MILESTONES | RUSSIA/CHINA
Glodek, RDIF: The China-Russia partnership goes back years.
The recent raft of Chinese investments into Russia following president Putin’s May visit to Shanghai might look like a rapid response to counter Western sanctions. But it is in fact the result of three year’s work and cooperation between two sovereign wealth funds: the Russian Direct Investment Fund (RDIF) and the China Investment Corporation (CIC).
Sean Glodek, the director of RDIF, explains that the years of cooperation and planning were instrumental in guiding the president and prime minister of Russia, at the time of the formation of RDIF, on its direction. The subsequent partnership with CIC to create the Russia-China Investment Fund in 2012 was intended to reach Chinese institutional and strategic investors. “We are experiencing significant opening on both sides to strengthen economic relations, owing to the cooperation between the RDIF and Chinese institutions. Investments are not doubling or quadrupling, but we are seeing ten times annual growth. There is a lot of potential, and there’s understanding and support from both governments, with the RDIF and CIC at the forefront to help companies from both countries access each others’ markets and support them—financially and otherwise.

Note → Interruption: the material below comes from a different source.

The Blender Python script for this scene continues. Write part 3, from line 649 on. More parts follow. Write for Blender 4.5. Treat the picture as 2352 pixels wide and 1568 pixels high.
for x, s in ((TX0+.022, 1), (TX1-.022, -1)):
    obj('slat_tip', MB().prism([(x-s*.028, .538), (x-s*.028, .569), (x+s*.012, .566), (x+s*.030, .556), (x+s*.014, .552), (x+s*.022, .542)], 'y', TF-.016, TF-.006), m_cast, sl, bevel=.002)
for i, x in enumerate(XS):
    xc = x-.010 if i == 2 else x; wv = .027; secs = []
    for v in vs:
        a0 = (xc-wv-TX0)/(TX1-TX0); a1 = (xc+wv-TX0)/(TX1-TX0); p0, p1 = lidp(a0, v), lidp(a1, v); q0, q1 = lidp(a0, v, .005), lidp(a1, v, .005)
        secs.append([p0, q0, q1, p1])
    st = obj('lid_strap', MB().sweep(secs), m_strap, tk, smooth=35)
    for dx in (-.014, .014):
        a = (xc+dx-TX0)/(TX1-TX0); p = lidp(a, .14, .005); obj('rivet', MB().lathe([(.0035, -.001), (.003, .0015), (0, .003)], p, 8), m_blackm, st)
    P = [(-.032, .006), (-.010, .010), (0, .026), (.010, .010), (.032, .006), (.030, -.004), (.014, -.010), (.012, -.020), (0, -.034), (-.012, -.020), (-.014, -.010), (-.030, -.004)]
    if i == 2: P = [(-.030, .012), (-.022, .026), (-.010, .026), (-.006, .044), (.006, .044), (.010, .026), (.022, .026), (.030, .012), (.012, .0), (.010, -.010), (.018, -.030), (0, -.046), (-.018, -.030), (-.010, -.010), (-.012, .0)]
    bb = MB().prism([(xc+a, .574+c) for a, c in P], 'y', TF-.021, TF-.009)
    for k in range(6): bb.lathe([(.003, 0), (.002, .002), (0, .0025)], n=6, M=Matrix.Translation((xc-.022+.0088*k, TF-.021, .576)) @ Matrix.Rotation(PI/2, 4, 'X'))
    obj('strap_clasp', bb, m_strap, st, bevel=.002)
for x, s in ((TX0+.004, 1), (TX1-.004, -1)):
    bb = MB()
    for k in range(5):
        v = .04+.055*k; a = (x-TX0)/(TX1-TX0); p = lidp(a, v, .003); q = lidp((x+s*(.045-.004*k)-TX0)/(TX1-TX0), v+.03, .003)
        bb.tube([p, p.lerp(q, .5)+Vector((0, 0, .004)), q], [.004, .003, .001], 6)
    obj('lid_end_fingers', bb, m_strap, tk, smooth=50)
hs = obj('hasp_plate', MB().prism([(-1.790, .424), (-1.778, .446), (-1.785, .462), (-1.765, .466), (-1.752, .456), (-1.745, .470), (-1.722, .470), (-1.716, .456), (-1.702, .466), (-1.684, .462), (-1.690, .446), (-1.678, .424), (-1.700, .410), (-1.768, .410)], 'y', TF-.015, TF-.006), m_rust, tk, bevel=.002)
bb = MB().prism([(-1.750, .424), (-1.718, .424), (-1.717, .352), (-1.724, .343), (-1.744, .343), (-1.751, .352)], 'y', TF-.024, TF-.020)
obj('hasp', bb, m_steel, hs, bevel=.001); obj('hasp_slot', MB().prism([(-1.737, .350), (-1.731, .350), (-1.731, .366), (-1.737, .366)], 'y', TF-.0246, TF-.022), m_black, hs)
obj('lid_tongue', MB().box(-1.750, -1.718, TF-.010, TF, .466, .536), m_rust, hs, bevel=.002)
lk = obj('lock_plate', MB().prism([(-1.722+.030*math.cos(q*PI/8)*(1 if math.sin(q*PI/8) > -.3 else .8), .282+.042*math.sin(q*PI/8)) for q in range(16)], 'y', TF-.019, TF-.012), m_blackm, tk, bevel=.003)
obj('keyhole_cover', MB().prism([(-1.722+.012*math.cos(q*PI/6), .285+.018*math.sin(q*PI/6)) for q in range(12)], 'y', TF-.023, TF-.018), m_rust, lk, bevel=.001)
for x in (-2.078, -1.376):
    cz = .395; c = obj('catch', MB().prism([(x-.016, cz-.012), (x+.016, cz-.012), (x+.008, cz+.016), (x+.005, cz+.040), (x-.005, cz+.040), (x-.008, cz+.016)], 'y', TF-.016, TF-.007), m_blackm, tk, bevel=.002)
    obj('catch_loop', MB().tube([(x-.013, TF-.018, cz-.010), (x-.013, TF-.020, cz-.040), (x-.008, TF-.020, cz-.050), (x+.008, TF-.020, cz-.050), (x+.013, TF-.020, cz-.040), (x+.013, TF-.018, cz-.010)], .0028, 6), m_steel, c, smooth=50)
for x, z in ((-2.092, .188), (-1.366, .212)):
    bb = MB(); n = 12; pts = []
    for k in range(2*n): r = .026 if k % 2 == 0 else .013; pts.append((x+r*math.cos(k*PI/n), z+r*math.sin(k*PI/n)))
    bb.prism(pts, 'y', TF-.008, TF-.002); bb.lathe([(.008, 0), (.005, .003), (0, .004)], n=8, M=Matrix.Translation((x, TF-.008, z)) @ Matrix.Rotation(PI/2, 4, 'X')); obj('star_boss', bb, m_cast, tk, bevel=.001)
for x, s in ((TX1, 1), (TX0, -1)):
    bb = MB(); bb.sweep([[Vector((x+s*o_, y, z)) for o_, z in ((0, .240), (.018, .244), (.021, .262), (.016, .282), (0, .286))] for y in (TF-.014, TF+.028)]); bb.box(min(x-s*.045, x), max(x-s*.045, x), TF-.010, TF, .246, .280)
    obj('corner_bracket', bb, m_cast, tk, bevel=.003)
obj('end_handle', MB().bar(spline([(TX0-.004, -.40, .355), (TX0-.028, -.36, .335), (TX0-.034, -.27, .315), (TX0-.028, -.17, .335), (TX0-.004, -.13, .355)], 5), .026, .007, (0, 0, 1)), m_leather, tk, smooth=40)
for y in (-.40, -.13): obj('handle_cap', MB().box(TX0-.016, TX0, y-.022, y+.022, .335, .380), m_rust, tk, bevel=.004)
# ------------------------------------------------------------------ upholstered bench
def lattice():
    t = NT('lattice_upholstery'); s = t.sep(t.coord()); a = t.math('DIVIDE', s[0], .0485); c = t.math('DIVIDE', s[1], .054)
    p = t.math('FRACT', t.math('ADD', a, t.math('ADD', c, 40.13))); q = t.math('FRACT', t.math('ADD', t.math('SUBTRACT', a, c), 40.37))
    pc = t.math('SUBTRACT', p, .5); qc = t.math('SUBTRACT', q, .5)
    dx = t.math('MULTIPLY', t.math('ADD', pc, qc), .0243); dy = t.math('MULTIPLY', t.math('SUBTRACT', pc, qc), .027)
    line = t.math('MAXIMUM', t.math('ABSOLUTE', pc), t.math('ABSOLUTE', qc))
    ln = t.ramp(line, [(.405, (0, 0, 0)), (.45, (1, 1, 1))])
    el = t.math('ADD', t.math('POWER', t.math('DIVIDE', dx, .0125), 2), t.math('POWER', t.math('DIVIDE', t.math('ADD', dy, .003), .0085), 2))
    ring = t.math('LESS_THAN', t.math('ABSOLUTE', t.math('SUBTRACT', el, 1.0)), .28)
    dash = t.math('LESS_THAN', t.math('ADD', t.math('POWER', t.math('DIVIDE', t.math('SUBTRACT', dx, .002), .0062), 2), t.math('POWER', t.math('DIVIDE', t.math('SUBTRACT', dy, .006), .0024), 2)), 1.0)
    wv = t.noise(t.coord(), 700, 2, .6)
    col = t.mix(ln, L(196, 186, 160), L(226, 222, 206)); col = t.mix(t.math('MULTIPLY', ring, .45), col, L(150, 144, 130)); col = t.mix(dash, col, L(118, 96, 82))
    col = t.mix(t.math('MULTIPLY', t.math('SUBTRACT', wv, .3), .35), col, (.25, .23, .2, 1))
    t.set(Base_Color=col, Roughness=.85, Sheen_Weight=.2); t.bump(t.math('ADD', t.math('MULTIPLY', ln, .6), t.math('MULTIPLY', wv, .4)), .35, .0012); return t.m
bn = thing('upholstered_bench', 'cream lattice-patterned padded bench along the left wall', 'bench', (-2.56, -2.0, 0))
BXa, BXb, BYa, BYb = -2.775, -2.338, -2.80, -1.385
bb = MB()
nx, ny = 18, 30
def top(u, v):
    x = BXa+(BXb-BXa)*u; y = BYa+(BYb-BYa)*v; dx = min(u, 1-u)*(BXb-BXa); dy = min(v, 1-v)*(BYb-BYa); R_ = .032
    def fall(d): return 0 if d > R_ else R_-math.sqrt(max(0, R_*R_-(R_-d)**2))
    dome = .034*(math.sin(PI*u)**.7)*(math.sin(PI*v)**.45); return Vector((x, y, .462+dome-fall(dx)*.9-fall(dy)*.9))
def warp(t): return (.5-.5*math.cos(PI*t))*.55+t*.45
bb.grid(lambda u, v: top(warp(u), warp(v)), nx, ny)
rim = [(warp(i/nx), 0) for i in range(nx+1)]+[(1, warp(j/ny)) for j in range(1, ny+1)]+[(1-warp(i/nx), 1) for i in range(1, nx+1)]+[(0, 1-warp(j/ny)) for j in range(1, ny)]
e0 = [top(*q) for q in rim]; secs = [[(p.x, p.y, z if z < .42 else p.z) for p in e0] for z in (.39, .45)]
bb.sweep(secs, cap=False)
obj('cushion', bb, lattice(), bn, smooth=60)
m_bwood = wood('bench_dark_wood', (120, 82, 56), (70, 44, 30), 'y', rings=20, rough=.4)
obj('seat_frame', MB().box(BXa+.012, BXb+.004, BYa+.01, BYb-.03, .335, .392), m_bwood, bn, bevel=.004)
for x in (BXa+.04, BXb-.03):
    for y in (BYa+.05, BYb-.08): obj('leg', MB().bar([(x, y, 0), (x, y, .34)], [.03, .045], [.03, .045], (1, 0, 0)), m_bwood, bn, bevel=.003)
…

We should not underestimate how much a three-year history of intensive cooperation between RDIF and CIC helped both teams, anointed by their presidents and senior government officials to be the glue that bridges cultural, financial and bureaucratic differences.”
Although the power sector is the driving force behind Sino-Russian cooperation, infrastructure, logistics, minerals, financial services, consumer products, agriculture and agribusiness all stand to benefit from the venture.
“The idea behind RDIF is to focus on delivering commercially sound and proper risk-adjusted returns in both countries to investors,” says Glodek. “Because of our cooperation with CIC, we are able to talk to the biggest investors in China and work with them to find the right partners on the ground and work with both local and regional governments to make sure that incentives are properly allocated and accessible.”
To aid all foreign investors, not just Chinese, RDIF is launching Invest In Russia: an online database of potential sites where production assets could be located, and which includes data on each region’s investment appeal.